··· Dataset content ···
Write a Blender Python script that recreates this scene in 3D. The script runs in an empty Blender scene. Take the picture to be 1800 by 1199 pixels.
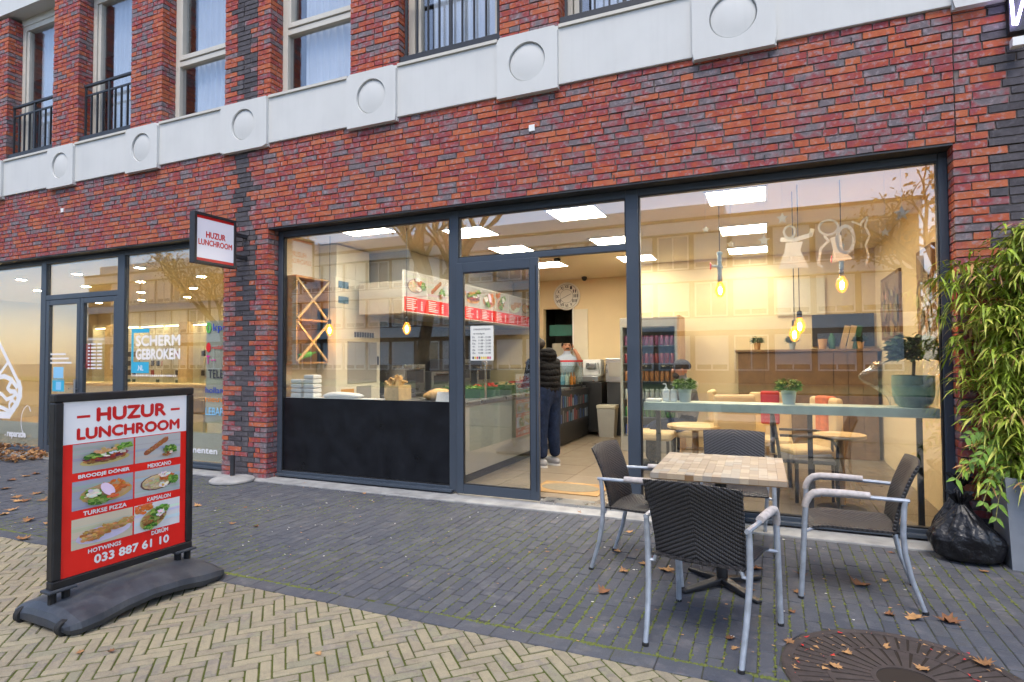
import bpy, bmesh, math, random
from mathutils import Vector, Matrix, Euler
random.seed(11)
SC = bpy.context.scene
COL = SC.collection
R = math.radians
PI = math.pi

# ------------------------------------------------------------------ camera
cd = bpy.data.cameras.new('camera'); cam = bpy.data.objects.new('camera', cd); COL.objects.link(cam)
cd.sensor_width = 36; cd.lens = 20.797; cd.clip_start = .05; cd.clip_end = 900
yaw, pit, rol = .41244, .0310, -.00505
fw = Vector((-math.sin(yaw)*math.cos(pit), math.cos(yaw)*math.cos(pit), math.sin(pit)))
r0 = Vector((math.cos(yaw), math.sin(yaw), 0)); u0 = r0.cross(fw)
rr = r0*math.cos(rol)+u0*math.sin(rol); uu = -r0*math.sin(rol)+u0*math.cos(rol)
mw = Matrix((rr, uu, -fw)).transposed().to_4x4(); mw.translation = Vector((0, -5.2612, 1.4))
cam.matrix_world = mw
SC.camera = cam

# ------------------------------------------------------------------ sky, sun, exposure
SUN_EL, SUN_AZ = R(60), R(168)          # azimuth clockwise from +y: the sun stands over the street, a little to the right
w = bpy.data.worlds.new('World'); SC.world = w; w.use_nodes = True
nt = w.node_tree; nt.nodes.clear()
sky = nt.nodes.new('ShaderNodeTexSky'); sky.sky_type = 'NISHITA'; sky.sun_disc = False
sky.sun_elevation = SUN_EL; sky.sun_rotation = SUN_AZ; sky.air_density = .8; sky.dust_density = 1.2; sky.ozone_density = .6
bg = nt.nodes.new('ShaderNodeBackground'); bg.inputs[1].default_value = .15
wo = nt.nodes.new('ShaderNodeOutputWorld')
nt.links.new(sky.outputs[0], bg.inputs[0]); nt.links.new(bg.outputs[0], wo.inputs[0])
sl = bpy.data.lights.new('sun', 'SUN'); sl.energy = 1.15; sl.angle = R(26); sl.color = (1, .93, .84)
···
» **Exercise goal**
Repeat the listing above exactly, with no pictures.

» **Written response**
Write a Blender Python script that recreates this scene in 3D. The script runs in an empty Blender scene. Take the picture to be 1800 by 1199 pixels.
import bpy, bmesh, math, random
from mathutils import Vector, Matrix, Euler
random.seed(11)
SC = bpy.context.scene
COL = SC.collection
R = math.radians
PI = math.pi

# ------------------------------------------------------------------ camera
cd = bpy.data.cameras.new('camera'); cam = bpy.data.objects.new('camera', cd); COL.objects.link(cam)
cd.sensor_width = 36; cd.lens = 20.797; cd.clip_start = .05; cd.clip_end = 900
yaw, pit, rol = .41244, .0310, -.00505
fw = Vector((-math.sin(yaw)*math.cos(pit), math.cos(yaw)*math.cos(pit), math.sin(pit)))
r0 = Vector((math.cos(yaw), math.sin(yaw), 0)); u0 = r0.cross(fw)
rr = r0*math.cos(rol)+u0*math.sin(rol); uu = -r0*math.sin(rol)+u0*math.cos(rol)
mw = Matrix((rr, uu, -fw)).transposed().to_4x4(); mw.translation = Vector((0, -5.2612, 1.4))
cam.matrix_world = mw
SC.camera = cam

# ------------------------------------------------------------------ sky, sun, exposure
SUN_EL, SUN_AZ = R(60), R(168)          # azimuth clockwise from +y: the sun stands over the street, a little to the right
w = bpy.data.worlds.new('World'); SC.world = w; w.use_nodes = True
nt = w.node_tree; nt.nodes.clear()
sky = nt.nodes.new('ShaderNodeTexSky'); sky.sky_type = 'NISHITA'; sky.sun_disc = False
sky.sun_elevation = SUN_EL; sky.sun_rotation = SUN_AZ; sky.air_density = .8; sky.dust_density = 1.2; sky.ozone_density = .6
bg = nt.nodes.new('ShaderNodeBackground'); bg.inputs[1].default_value = .15
wo = nt.nodes.new('ShaderNodeOutputWorld')
nt.links.new(sky.outputs[0], bg.inputs[0]); nt.links.new(bg.outputs[0], wo.inputs[0])
sl = bpy.data.lights.new('sun', 'SUN'); sl.energy = 1.15; sl.angle = R(26); sl.color = (1, .93, .84)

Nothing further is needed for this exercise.